Quick seemed befuddled when Trump challenged the premise of her question on immigration.
“Where did I read this and come up with this?” she asked.
“I don’t know, you people write this stuff,” Trump replied.
Quick wound up apologizing, but many minutes later, she found the quote (calling Rubio the personal senator of Mark Zuckerberg) that Trump had disputed.
Anyone can make a mistake, but how do you not have the backup research at hand?
The crowd also booed Harwood when he invited Mike Huckabee to slam Trump by asking whether The Donald has the “moral authority” to unite the country. Huckabee deflected it with a joke, and Trump accused Harwood of “such a nasty question.”

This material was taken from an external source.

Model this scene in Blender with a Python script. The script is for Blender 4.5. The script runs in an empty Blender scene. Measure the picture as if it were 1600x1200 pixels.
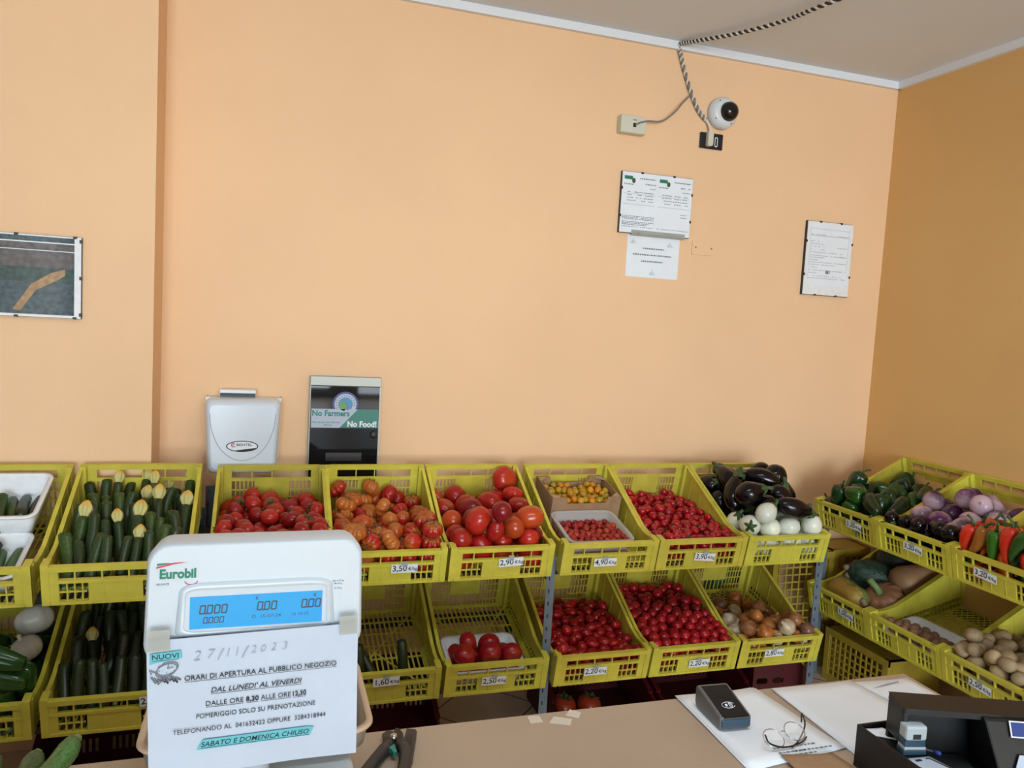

As the Colorado night wore on, the debate’s focus often seemed to shift from the economy to the press. When Trump was railing against Super PACs, Rubio declared that the Democrats have a Super PAC called the mainstream media. He cited the positive reports of Hillary Clinton’s House Benghazi testimony (which some conservative commentators and even GOP candidates did say was a good day for her).
And Cruz may have overreached in comparing CNBC’s questions to those asked at the Democratic debate, since that event was handled by CNN.
Rubio may have had the most breakout moments, some of them sprinkled with humor. Cruz, Fiorina, Kasich and Chris Christie had a few. Bush failed to make his mark. Trump and Carson did nothing to hurt themselves.
But my takeaway is that the candidates were the most effective and impassioned when they bashed the media—and that CNBC gave them plenty of ammunition.